You Will Never Believe Who Turned Down the Author of “The Three Musketeers”

When Rachel Félix met her childhood idol, the famous writer Alexandre Dumas, she could not contain her excitement. It didn't last.

William Etty, Portrait of Rachel Felix, c. 1840

In 1832, at just 11 years old, the young Rachel Félix, a Jewish girl from Switzerland, left her home for Paris. There, she enrolled in one of France’s most prestigious schools for the performing arts, she also acquired broad literary knowledge. Despite her great love of the classics, her favorite writer of all time was the contemporary, best-selling author of The Count of Montecristo and The Three Musketeers, Alexandre Dumas père.

Alexandre Dumas père, in a photograph from the 1850s (photo by Félix Nadar)

It took Rachel a little over a decade to become the most famous stage actress of the day for her roles in the classic tragedies of Racine and Corneille.
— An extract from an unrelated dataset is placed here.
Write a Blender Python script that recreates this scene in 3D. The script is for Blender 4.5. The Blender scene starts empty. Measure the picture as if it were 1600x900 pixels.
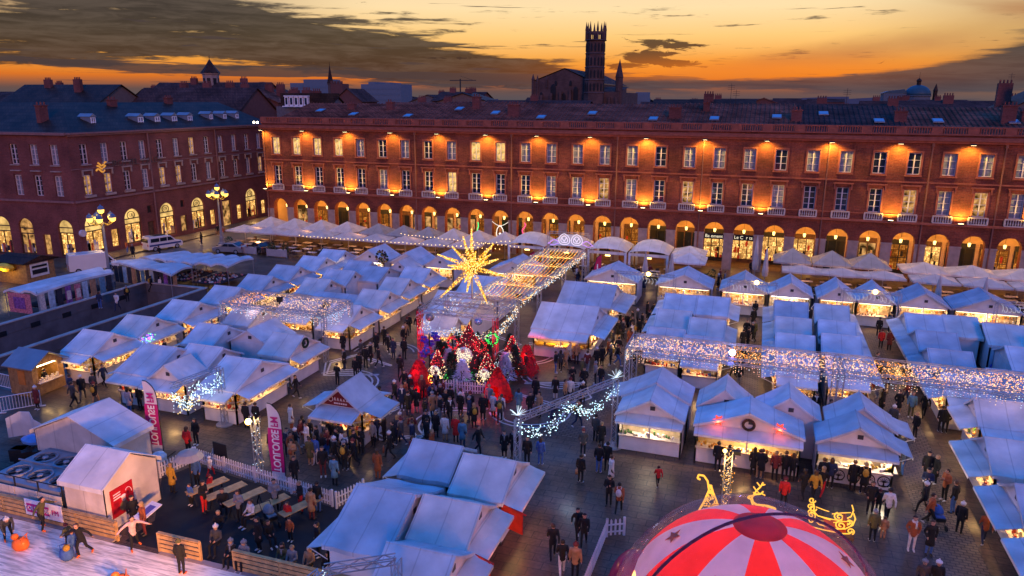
import bpy, math, random
from math import sin, cos, pi, radians as rad
from mathutils import Vector, Matrix, noise
RN = random.Random(11)
SC = bpy.context.scene
COL = SC.collection

# ------------------------------------------------------------------ mesh collector
class MB:
    def __init__(s): s.v = []; s.f = []; s.m = []
    def poly(s, pts, m=0):
        n = len(s.v); s.v += [tuple(p) for p in pts]; s.f.append(tuple(range(n, n+len(pts)))); s.m.append(m)
    def box(s, c, d, rz=0, m=0):
        x, y, z = d[0]/2, d[1]/2, d[2]/2; n = len(s.v); C, S = cos(rz), sin(rz)
        for k in range(8):
            a, b, e = (x if k & 1 else -x), (y if k & 2 else -y), (z if k & 4 else -z)
            s.v.append((c[0]+a*C-b*S, c[1]+a*S+b*C, c[2]+e))
        for q in ((0,2,3,1),(4,5,7,6),(0,1,5,4),(2,6,7,3),(0,4,6,2),(1,3,7,5)):
            s.f.append(tuple(n+i for i in q)); s.m.append(m)
    def bb(s, x0, x1, y0, y1, z0, z1, m=0):
        s.box(((x0+x1)/2, (y0+y1)/2, (z0+z1)/2), (abs(x1-x0), abs(y1-y0), abs(z1-z0)), 0, m)
    def tube(s, a, b, r0, r1=None, n=6, m=0):
        if r1 is None: r1 = r0
        a, b = Vector(a), Vector(b); d = b-a
        if d.length < 1e-6: return
        d.normalize(); u = d.cross(Vector((0, 0, 1)))
        if u.length < .01: u = Vector((1, 0, 0))
        u.normalize(); w = d.cross(u); k = len(s.v)
        for p, r in ((a, r0), (b, r1)):
            for i in range(n):
                t = 2*pi*(i+.5)/n; s.v.append(tuple(p+(u*cos(t)+w*sin(t))*r))
        for i in range(n):
            j = (i+1) % n; s.f.append((k+i, k+j, k+n+j, k+n+i)); s.m.append(m)
        s.f.append(tuple(k+i for i in range(n))[::-1]); s.m.append(m)
        s.f.append(tuple(k+n+i for i in range(n))); s.m.append(m)
    def path(s, pts, r, n=5, m=0):
        for a, b in zip(pts, pts[1:]): s.tube(a, b, r, r, n, m)
    def octa(s, c, r, m=0):
        n = len(s.v); x, y, z = c
        s.v += [(x+r,y,z),(x-r,y,z),(x,y+r,z),(x,y-r,z),(x,y,z+r),(x,y,z-r)]
        for q in ((0,2,4),(2,1,4),(1,3,4),(3,0,4),(2,0,5),(1,2,5),(3,1,5),(0,3,5)):
            s.f.append(tuple(n+i for i in q)); s.m.append(m)
    def ball(s, c, r, m=0, nu=8, nv=5):
        if not isinstance(r, tuple): r = (r, r, r)
        s.lathe(c, [(sin(pi*i/nv), -cos(pi*i/nv)) for i in range(nv+1)], nu, m, r)
    def lathe(s, c, prof, n=12, m=0, sc=(1, 1, 1), a0=0, ms=None):
        k = len(s.v); q = len(prof)
        for (r, z) in prof:
            for i in range(n):
                t = a0+2*pi*i/n; s.v.append((c[0]+r*cos(t)*sc[0], c[1]+r*sin(t)*sc[1], c[2]+z*sc[2]))
        for j in range(q-1):
            for i in range(n):
                i2 = (i+1) % n
                s.f.append((k+j*n+i, k+j*n+i2, k+(j+1)*n+i2, k+(j+1)*n+i)); s.m.append(ms[j] if ms else m)
        for j, e in ((0, 1), (q-1, 0)):
            if prof[j][0] > .002:
                l = [k+j*n+i for i in range(n)]; s.f.append(tuple(l[::-1] if e else l)); s.m.append(ms[min(j, q-2)] if ms else m)
    def prism(s, pts, off, m=0):
        """extrude a planar polygon (3-D points) by the vector off"""
        o = Vector(off); a = [Vector(p) for p in pts]; b = [p+o for p in a]
        s.poly(a[::-1], m); s.poly(b, m)
        for i in range(len(a)):
            j = (i+1) % len(a); s.poly([a[i], a[j], b[j], b[i]], m)
    def add(s, o, M=None, mo=0):
        n = len(s.v); s.v += [tuple(M @ Vector(p)) for p in o.v] if M else o.v
        s.f += [tuple(n+i for i in f) for f in o.f]; s.m += [i+mo for i in o.m]
    def build(s, name, mats, parent=None, smooth=False, world=True):
        if not isinstance(mats, (list, tuple)): mats = [mats]
        o3 = Vector((0, 0, 0)); mi = None
        if parent is not None and world:
            mi = ROOTM.get(parent)
            if mi is None: mi = (parent_mat(parent)).inverted()
        me = bpy.data.meshes.new(name)
        me.from_pydata([tuple(mi @ Vector(p)) for p in s.v] if mi is not None else s.v, [], s.f)
        for q in mats: me.materials.append(q)
        if len(mats) > 1: me.polygons.foreach_set('material_index', s.m)
        if smooth: me.polygons.foreach_set('use_smooth', [True]*len(s.f))
        me.update()
        o = bpy.data.objects.new(name, me); COL.objects.link(o)
        if parent is not None: o.parent = parent
        return o
ROOTM = {}
def parent_mat(o):
    M = o.matrix_basis.copy()
    while o.parent is not None: o = o.parent; M = o.matrix_basis @ M
    return M
def tag(o, label, cat, group=None, kind=None):
    o['label'] = label
    if kind: o['kind'] = kind
    else: o['category'] = cat
    if group: o['group'] = group
    return o
def thing(name, label, cat, loc=(0, 0, 0), rz=0, group=None):
    o = bpy.data.objects.new(name, None); COL.objects.link(o); o.empty_display_size = .3
    o.location = loc; o.rotation_euler = (0, 0, rz)
    o.matrix_basis = Matrix.Translation(loc) @ Matrix.Rotation(rz, 4, 'Z')
    return tag(o, label, cat, group)
def copy_tree(o, loc=None, rz=None, parent=None, label=None, group=None):
    c = o.copy(); COL.objects.link(c)
    if parent is not None: c.parent = parent
    if loc is not None: c.location = loc
    if rz is not None: c.rotation_euler = (0, 0, rz)
    if label: c['label'] = label
    if group: c['group'] = group
    for ch in list(o.children):
        copy_tree(ch, None, None, c)
    return c
def setm(o, i, m):
    o.material_slots[i].link = 'OBJECT'; o.material_slots[i].material = m
def struct(o): o['kind'] = 'structure'; return o

# ------------------------------------------------------------------ materials
def lin(r, g, b):
    f = lambda c: (c/255/12.92) if c/255 <= .04045 else ((c/255+.055)/1.055)**2.4
    return (f(r), f(g), f(b))
MATS = {}
def mat(name, col, rough=.75, vary=.15, scale=2.5, metal=0, spec=.3, bump=0, bscale=20, trl=0, fine=0, coat=0):
    if name in MATS: return MATS[name]
    m = bpy.data.materials.new(name); m.use_nodes = True; nt = m.node_tree; N = nt.nodes; L = nt.links
    b = N['Principled BSDF']; b.inputs['Roughness'].default_value = rough; b.inputs['Metallic'].default_value = metal
    b.inputs['Specular IOR Level'].default_value = spec; b.inputs['Coat Weight'].default_value = coat
    tc = N.new('ShaderNodeTexCoord')
    nz = N.new('ShaderNodeTexNoise'); nz.inputs['Scale'].default_value = scale; nz.inputs['Detail'].default_value = 5
    L.new(tc.outputs['Object'], nz.inputs['Vector'])
    mr = N.new('ShaderNodeMapRange'); mr.inputs[1].default_value = .3; mr.inputs[2].default_value = .7
    mr.inputs[3].default_value = 1-vary; mr.inputs[4].default_value = 1+vary
    L.new(nz.outputs[0], mr.inputs[0])
    vs = N.new('ShaderNodeVectorMath'); vs.operation = 'SCALE'; vs.inputs[0].default_value = col
    L.new(mr.outputs[0], vs.inputs['Scale']); L.new(vs.outputs[0], b.inputs['Base Color'])
    if bump:
        n2 = N.new('ShaderNodeTexNoise'); n2.inputs['Scale'].default_value = bscale; n2.inputs['Detail'].default_value = 4
        L.new(tc.outputs['Object'], n2.inputs['Vector'])
        bp = N.new('ShaderNodeBump'); bp.inputs['Strength'].default_value = bump; bp.inputs['Distance'].default_value = .05
        L.new(n2.outputs[0], bp.inputs['Height']); L.new(bp.outputs[0], b.inputs['Normal'])
    if trl:
        t = N.new('ShaderNodeBsdfTranslucent'); L.new(vs.outputs[0], t.inputs[0])
        mx = N.new('ShaderNodeMixShader'); mx.inputs[0].default_value = trl
        L.new(b.outputs[0], mx.inputs[1]); L.new(t.outputs[0], mx.inputs[2])
        L.new(mx.outputs[0], N['Material Output'].inputs[0])
    MATS[name] = m; return m
def em(name, col, st, sample=False, vary=0, scale=3):
    if name in MATS: return MATS[name]
    m = bpy.data.materials.new(name); m.use_nodes = True; nt = m.node_tree; N = nt.nodes; L = nt.links
    N.remove(N['Principled BSDF']); e = N.new('ShaderNodeEmission')
    e.inputs[0].default_value = (*col, 1); e.inputs[1].default_value = st
    if vary:
        tc = N.new('ShaderNodeTexCoord'); nz = N.new('ShaderNodeTexNoise'); nz.inputs['Scale'].default_value = scale
        nz.inputs['Detail'].default_value = 3
        L.new(tc.outputs['Object'], nz.inputs['Vector']); mr = N.new('ShaderNodeMapRange')
        mr.inputs[1].default_value = .35; mr.inputs[2].default_value = .65
        mr.inputs[3].default_value = st*(1-vary); mr.inputs[4].default_value = st*(1+vary)
        L.new(nz.outputs[0], mr.inputs[0]); L.new(mr.outputs[0], e.inputs[1])
    L.new(e.outputs[0], N['Material Output'].inputs[0])
    m.cycles.emission_sampling = 'AUTO' if sample else 'NONE'
    MATS[name] = m; return m
def courses(name, c1, c2, mortar, bw, bh, vary=.25, rough=.85, horizontal=False, msize=.02):
    """brick / slab pattern; vertical walls are mapped by (x+y, z), floors by (x, y)"""
    m = bpy.data.materials.new(name); m.use_nodes = True; nt = m.node_tree; N = nt.nodes; L = nt.links
    b = N['Principled BSDF']; b.inputs['Roughness'].default_value = rough; b.inputs['Specular IOR Level'].default_value = .05 if 'roof' in name or name == 'slate' else .25
    tc = N.new('ShaderNodeTexCoord'); src = tc.outputs['Object']
    if not horizontal:
        sx = N.new('ShaderNodeSeparateXYZ'); L.new(src, sx.inputs[0])
        ad = N.new('ShaderNodeMath'); L.new(sx.outputs[0], ad.inputs[0]); L.new(sx.outputs[1], ad.inputs[1])
        cb = N.new('ShaderNodeCombineXYZ'); L.new(ad.outputs[0], cb.inputs[0]); L.new(sx.outputs[2], cb.inputs[1]); src2 = cb.outputs[0]
    else: src2 = src
    br = N.new('ShaderNodeTexBrick'); L.new(src2, br.inputs['Vector'])
    br.inputs['Color1'].default_value = (*c1, 1); br.inputs['Color2'].default_value = (*c2, 1); br.inputs['Mortar'].default_value = (*mortar, 1)
    br.inputs['Scale'].default_value = 1; br.inputs['Mortar Size'].default_value = msize
    br.inputs['Brick Width'].default_value = bw; br.inputs['Row Height'].default_value = bh
    tot = br.outputs[0]
    for scl, vr in ((.35, vary), (6, vary*.6)):
        nz = N.new('ShaderNodeTexNoise'); nz.inputs['Scale'].default_value = scl; nz.inputs['Detail'].default_value = 6
        L.new(src, nz.inputs['Vector']); mr = N.new('ShaderNodeMapRange'); mr.inputs[1].default_value = .3; mr.inputs[2].default_value = .7
        mr.inputs[3].default_value = 1-vr; mr.inputs[4].default_value = 1+vr; L.new(nz.outputs[0], mr.inputs[0])
        vs = N.new('ShaderNodeVectorMath'); vs.operation = 'SCALE'; L.new(tot, vs.inputs[0]); L.new(mr.outputs[0], vs.inputs['Scale']); tot = vs.outputs[0]
    L.new(tot, b.inputs['Base Color'])
    if horizontal:   # damp patches
        nd = N.new('ShaderNodeTexNoise'); nd.inputs['Scale'].default_value = .22; nd.inputs['Detail'].default_value = 6; L.new(src, nd.inputs['Vector'])
        md = N.new('ShaderNodeMapRange'); md.inputs[1].default_value = .42; md.inputs[2].default_value = .62; md.inputs[3].default_value = rough*.55; md.inputs[4].default_value = rough*1.35; L.new(nd.outputs[0], md.inputs[0]); L.new(md.outputs[0], b.inputs['Roughness'])
    MATS[name] = m; return m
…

By the 1840s, she had become the most celebrated actress in Paris, the European theater capital of the time. While vacationing in Madrid, she happened to meet the idol of her youth, and at the end of their brief encounter Dumas invited her to join him for lunch at the seashore. Excited at the opportunity to dine in the company of the famous author, she also accepted Dumas’s proposal to continue to correspond with him after her return to Paris.

The great dramatic actress quickly became disillusioned. Her reply to Dumas reveals the great miscalculation on both of their parts regarding the intentions of their mutual correspondence: whereas Rachel was certain that the much admired author was interested in an intellectual exchange, his intentions were clearly amorous in nature.

Deeply offended, Rachel was determined to beat him at his own game, and penned a response laced with equal measures of dry sarcasm, wonder and sincere regret. Using the words “fraudulent interpretation” in the letter she sent him on 17 July 1848, she expressed her bewilderment at how such a pleasant afternoon spent in each other’s company could have led Dumas to draw conclusions, “so far from my own thoughts.” She asked to immediately end their epistolary exchange, “which has wounded me deeply.” She also wanted to make it clear to him that while she had indeed been very honored to conduct a correspondence with someone whom she viewed as the greatest living author of the day, she now regretted the direction Dumas had chosen to take things.

As the letter progresses, we see Rachel’s anger rise along with her feeling that an affront to her honor had been committed, which becomes apparent in the small grammatical errors, and especially in the multiple underlines she includes for emphasis. Toward the end of the letter, Rachel launches her final salvo: “I knew that with stupid folk one must consider one’s every word, but one need not be so careful with intelligent, intellectual people.”

Rachel’s letter to Dumas, 17 July 1848, from the Rachel Félix Archive at the National Library of Israel. Rachel’s underlines are evident throughout the entire last part of the letter

Dumas’s response did not take long, since in a second letter also written in Rachel’s hand and now found among the National Library of Israel’s treasures, she disdainfully quotes from a telegram Dumas sent her: “Madame, If you truly desire it, we shall leave things at that. This will always be a part of the path we have traveled together, with utmost regard, your friend, Dumas.”

The temptation was too great for Rachel, and she added a short retort of her own. She asked to apologize, sarcastically, of course, for having apparently misread Dumas’s intentions, and now scolded him, in light of the flirtatious letter he had sent before. “If you have jotted down these lines from your inkstand by mistake, in the midst of your endless duties – I am indeed honored to receive them,” she concluded. Then, she erased a number of lines she had written and sent off her undated, indignant response to Dumas, without bothering to compose a new one.

Rachel’s second and final letter to Dumas, undated. From the Rachel Félix Archive at the National Library of Israel

Epilogue

Our story could easily end here. In fact, the missing pieces might even add an element of mystery to the entire affair.  And yet, in the Library’s collection there is one more letter that was sent by Rachel, this one to her sister Sara. The letter is undated, leaving it for us to decide when it might have been written and sent.

What’s in it?

Stated simply, Rachel asks that her sister inform Dumas that she cannot meet him on Sunday and would, therefore, be happy if he would choose another day during the week.

When was it sent?

Based on the two letters described above, the meeting referred to in this third letter would have to have been written after Rachel and Dumas’s initial encounter in Madrid, which was the event that triggered the exchange of letters that had so deeply offended Rachel.  In other words, we don’t precisely know.

Did Rachel eventually respond to Dumas’s advances? Did they ever make up and become friends?

In all likelihood, we will never know the answers to these questions either. Melodrama, mystery, lovers’ quarrels and reconciliation, were, no doubt, all integral parts of daily life in nineteenth-century France.